Marcelo Gleiser*
Como não pensar no que pode estar ocorrendo neste exato momento em outro canto do Universo?
Enquanto no Brasil a folia só cresce em meio ao calor e ao suor
tropical, aqui no norte da Nova Inglaterra (EUA) acabamos de passar por
uma gigantesca tempestade de neve que soterrou carros e plantas sob um
espesso manto branco.
"Coitados", dizem vocês, bebendo cerveja, seminus na praia ou na
avenida, festejando esse hedonismo tão nosso. Ledo engano, digo eu e
diriam muitos aqui se soubessem desse outro mundo que existe ao sul do
Equador. Não sabem mesmo. São mundos paralelos, separados por uma enorme
barreira cultural e outra, maior ainda, geográfica.
A internet vai longe, mas não deixa ninguém tocar na neve. "Coitados"
não, pois a beleza e o jeito de viver adotam várias formas, e supor que
uma é melhor do que outra é, no mínimo, presunção.
As aulas aqui foram canceladas porque os ônibus escolares não conseguem
atravessar as ruas já cobertas de neve. Para as crianças, nada mais
paradisíaco do que passar o dia construindo bonecos de neve com os
amigos da vizinhança e inventando batalhas contra monstros invisíveis.
Depois, é se aconchegar em frente à lareira tomando chocolate quente com
marshmallow. Os risos são os mesmos lá e cá. Qual criança ou adulto não
gosta disso?
E do outro lado da galáxia, o que anda acontecendo? Será que as crianças
estão no baile, fantasiadas de alienígenas? Ou na neve, fazendo
monstros com dois braços, duas pernas e uma cabeça? Imagine que horror,
seres bípedes em vez de rastejantes feito elas. Os monstros de uns são
os ídolos de outros.
São cerca de 200 bilhões de estrelas na Via Láctea, dos quais pelo menos
20% têm planetas girando à sua volta, feito o nosso Sol. Se existem
planetas, existem também luas, provavelmente em número ainda maior.
Pense que só Júpiter tem mais de 60. Imagine a noite por lá, com um
monte de luas no céu.
Quando vemos a diversidade da vida na Terra e a diversidade cultural da
nossa própria espécie, adaptada a climas e situações geográficas tão
diferentes, como não pensar no que pode estar ocorrendo neste momento em
outro canto do Cosmo? Vendo tudo isso aqui, como imaginar que a vida é
rara e, a vida inteligente, mais rara ainda?

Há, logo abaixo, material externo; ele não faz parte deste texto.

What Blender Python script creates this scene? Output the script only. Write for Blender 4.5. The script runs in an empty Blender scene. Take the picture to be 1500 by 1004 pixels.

O mais razoável é imaginar o oposto, que a vida, tal como ocorre por
aqui, está por toda parte: no fundo do mar, sob quilômetros de gelo, no
alto das montanhas, no ar. Junte-se a isso o fato de as leis da física e
da química serem as mesmas pelo Universo afora e fica difícil achar que
somos exceção e não a regra. No entanto, muito provavelmente, somos,
sim, a exceção.
Ao contrário do que muitos de meus colegas pregam, mais por preconceito
do que por evidência, o Universo não abriga a vida de braços abertos.
Basta olhar para os outros planetas e luas à nossa volta para constatar
que são mundos inóspitos, onde a vida não tem chance.
Se houver alguma forma de vida, quem sabe no subsolo marciano ou nos
oceanos gelados de Europa, será primitiva, longe da sofisticação que
vemos aqui. Se existem outros seres inteligentes na galáxia, nada
sabemos deles. Ficamos nós aqui neste oásis, quente no sul e gelado no
norte, com crianças pulando nos bailes ou na neve, celebrando nossa
raridade. No calor ou no frio, a festa é de todos nós.